Proof in Demanding Environments
Reverence for Ardiri and RIoT Secure came through work in high-risk, operations-critical settings. As mentioned before, the company has participated in EU Horizon 2020 programs that emphasize applied, industrial outcomes. Pilots and partnerships with SAS Ground Handling and Comau placed its technology in environments where reliability and traceability matter every day.
The Stockholm Arlanda Airport features in that journey as a context for proving the platform in real operational conditions. The company highlights a U.S. patent on its data-reduction approach. It also points to recognition as an “IoT Startup of the Year” twice in a row.
However, for Ardiri, Awards are not the strategy. They are a signal that industry peers see potential in a system built for real constraints and long device lifecycles.
Through An IoT Leader’s Lens
Ardiri exhibits his leadership approach as a blend of empathy, technical depth, and long-term vision. His emphasis is on building with people who know how to ship reliable systems and who trust one another when the stakes are high.
He remains hands-on with product strategy and comfortable being early to market when the direction is sound. That stance is consistent with the company’s focus on lifecycle security and developer experience. It favors decisions that will stand over years of updates and evolving regulations.
“The goal is not to chase trends. The goal is to build a foundation that teams can rely on when the device fleet grows and the surface area widens,” Ardiri expressed.

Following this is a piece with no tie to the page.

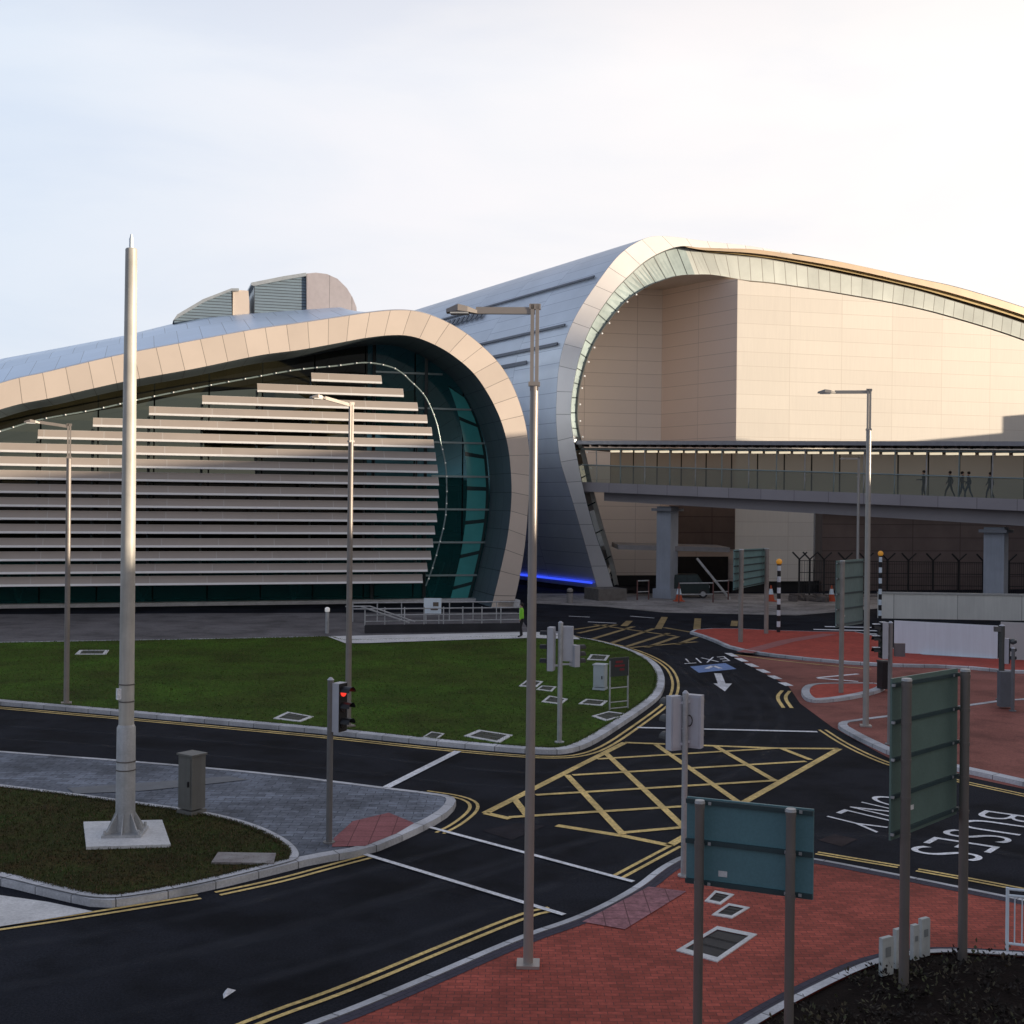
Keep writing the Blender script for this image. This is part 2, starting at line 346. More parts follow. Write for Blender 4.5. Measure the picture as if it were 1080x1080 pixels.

Culture and Innovation Rhythm
The culture at RIoT Secure AB favors autonomy with accountability. Veteran engineers iterate quickly, measure outcomes, and refine the platform around real feedback. The move into WebAssembly reflects a willingness to adopt technologies that make execution safer and more predictable across heterogeneous hardware.
It is a pragmatic path. Reduce complexity where possible. Isolate risk where needed. Keep the tooling aligned with how developers actually work. When teams can onboard faster and manage devices with less friction, adoption follows.
The Road Ahead
Market timing has moved in RIoT Secure’s favor. Enterprises are now seeking lifecycle approaches to device security and management. Regulatory pressure is rising, and the need for traceable, updatable systems is becoming non-negotiable. RIoT Secure AB frames the next phase as global scale through strategic partnerships and potential mergers or acquisitions.
The company’s aim is to be the foundational layer that other solutions can build on. The WebAssembly direction supports that vision by making on-device execution more flexible and secure. AI at the edge enters the discussion as a set of analytics and decision-support capabilities that can live on the device when appropriate. The consistent thread is control, visibility, and resilience from the first boot through years of field use.
Let’s go back to the example of the airport and the nervous system that holds it together. When devices speak efficiently and securely, operations flow. When updates are predictable and remote, maintenance becomes routine instead of disruptive. When the foundation is built for the long haul, teams can add features with confidence.
That is the promise behind RIoT Secure AB and the Aaron Ardiri’s leadership approach. It is a practical path to resilient infrastructure in places where the cost of failure is measured in more than lost time.